Advocates for
binational same-sex couples say the wrenching predicament of a
lesbian mother in California illustrates why Congress needs to
pass the Uniting Americans Families Act.
Shirley Tan, 43, will
likely be deported this Friday from her home in San Mateo. The
deportation would separate Tan from her 12-year-old twin sons,
her life partner, Jay Mercado, and her mother-in-law, sending
Tan back to the Philippines, where she was a victim of horrific
violence.
If Tan and Mercado were
heterosexual and married, advocates say, Mercado could sponsor
Tan for immigration, but federal law limits the definition of
marriage to a man and woman. The discriminatory circumstances
illustrate the urgent need to pass the UAFA, which would allow
gay and lesbian Americans to sponsor their foreign-born
partners just as straight citizens can.
UAFA was reintroduced
in Congress in February, and currently has 110 cosponsors in
addition to chief sponsors Rep. Jerrold Nadler and Sen. Patrick
Leahy. Proponents are hopeful that a Democrat-controlled
Congress and a more supportive administration can move the
legislation forward.
"Until the UAFA
passes, families like Jay and Shirley's are at terrible
risk," Immigration Equality executive director Rachel B.

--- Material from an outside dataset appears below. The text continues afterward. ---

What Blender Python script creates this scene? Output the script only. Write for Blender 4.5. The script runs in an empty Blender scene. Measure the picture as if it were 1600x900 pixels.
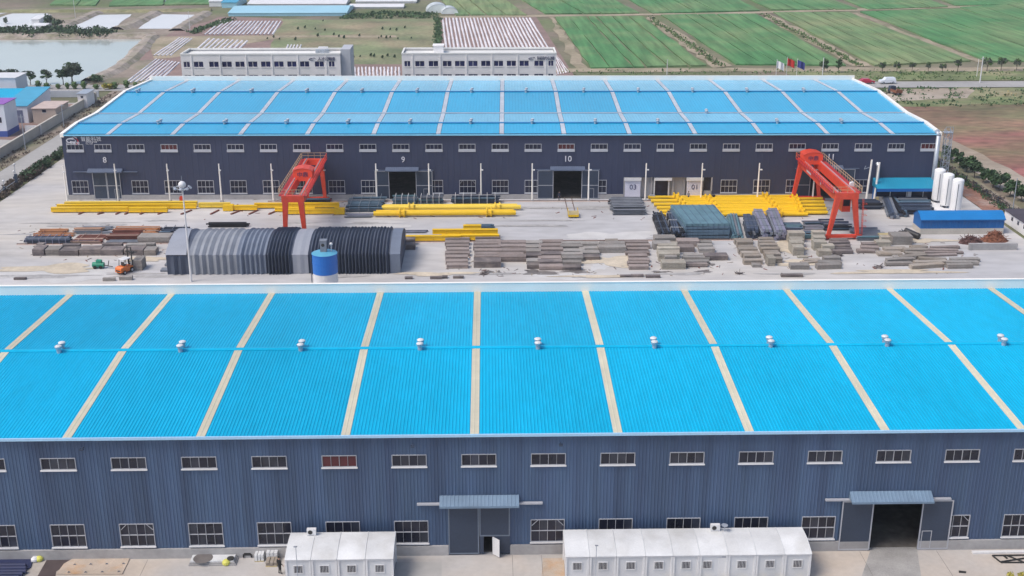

Tiven said in a statement on Monday. "We are hopeful their
members of Congress will introduce a private bill that would
spare their twin boys and the boys' grandmother from having the
country they love tear their family apart."
A potential short-term
alternative to UAFA, private legislation is introduced on
behalf of individuals who demonstrate compelling circumstances,
such as Tan's.
Tan applied for
political asylum in 1995, and thought her case was still
pending, until immigration officials knocked on her door this
January. She told the
San Jose Mercury News
that her former lawyer never told her a deportation order was
issued in 2002. Her bid for asylum failed because the threat to
her life in the Philippines came from a relative -- who shot
her in the head when she was young over an inheritance battle
-- instead of from the government.
Now, like 37,000 other
couples in the United States, Tan and Mercado face the
agonizing choice of either separating their family or going to
live in a country their children have never known.